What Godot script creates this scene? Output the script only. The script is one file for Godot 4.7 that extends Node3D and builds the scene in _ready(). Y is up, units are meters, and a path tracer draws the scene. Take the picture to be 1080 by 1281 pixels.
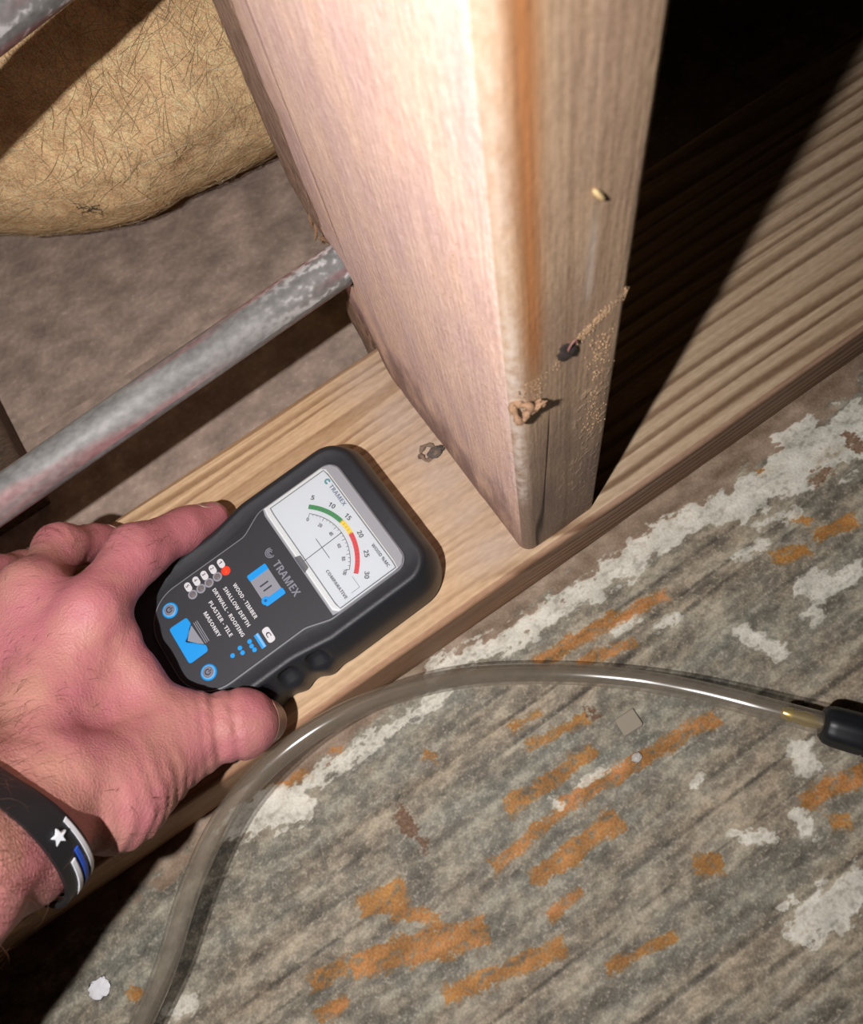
extends Node3D
# A hand presses a moisture meter on the bottom plate of an opened wall; y is up, metres, plate along x.

var noise_a := FastNoiseLite.new()
var bones := []
const SK := 0.0026

func _ready() -> void:
	# ---- camera, air, light, exposure
	var cam := Camera3D.new()
	cam.name = "camera"
	cam.fov = 65.715
	cam.near = 0.02
	cam.far = 20.0
	add_child(cam)
	cam.position = Vector3(-0.0532, 0.3851, 0.0877)
	cam.rotation_order = EULER_ORDER_YXZ
	cam.rotation = Vector3(-1.2034, -0.2243, -0.3902)
	var phys := CameraAttributesPhysical.new()
	phys.frustum_focal_length = 12.0 / tan(deg_to_rad(65.715) / 2.0)
	phys.frustum_focus_distance = 0.34
	phys.exposure_aperture = 11.0
	phys.frustum_near = 0.02
	phys.frustum_far = 20.0
	cam.attributes = phys
	cam.current = true
	var env := Environment.new()
	env.background_mode = Environment.BG_COLOR
	env.background_color = Color(0, 0, 0)
	env.tonemap_mode = Environment.TONE_MAPPER_LINEAR
	env.tonemap_exposure = 1.0
	env.sdfgi_enabled = true
	env.ssao_enabled = true
	env.ssil_enabled = true
	var we := WorldEnvironment.new()
	we.name = "surroundings"
	we.environment = env
	add_child(we)
	var flash := AreaLight3D.new()   # the lamp of the phone that took the picture
	flash.name = "flash_lamp"
	flash.area_size = Vector2(0.008, 0.008)
	flash.light_energy = 0.228
	flash.light_color = Color(1.0, 0.98, 0.975)
	flash.shadow_enabled = true
	flash.set("area_range", 3.0)
	add_child(flash)
	flash.look_at_from_position(Vector3(-0.15, 0.470, 0.080), Vector3(-0.045, 0.03, -0.06), Vector3(1, 0, 0))

	noise_a.seed = 5
	noise_a.frequency = 1.0
	noise_a.fractal_octaves = 4
	make_floor()
	make_wall_back()
	make_plate()
	make_stud()
	make_conduits()
	make_insulation()
	make_meter()
	make_person()
	make_wristband()
	make_hose()
	make_small_things()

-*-

# [THE EXERCISE]
Gather each line from the listing above that holds "extends".

# [RESPONSE]
What Godot script creates this scene? Output the script only. The script is one file for Godot 4.7 that extends Node3D and builds the scene in _ready(). Y is up, units are meters, and a path tracer draws the scene. Take the picture to be 1080 by 1281 pixels.
extends Node3D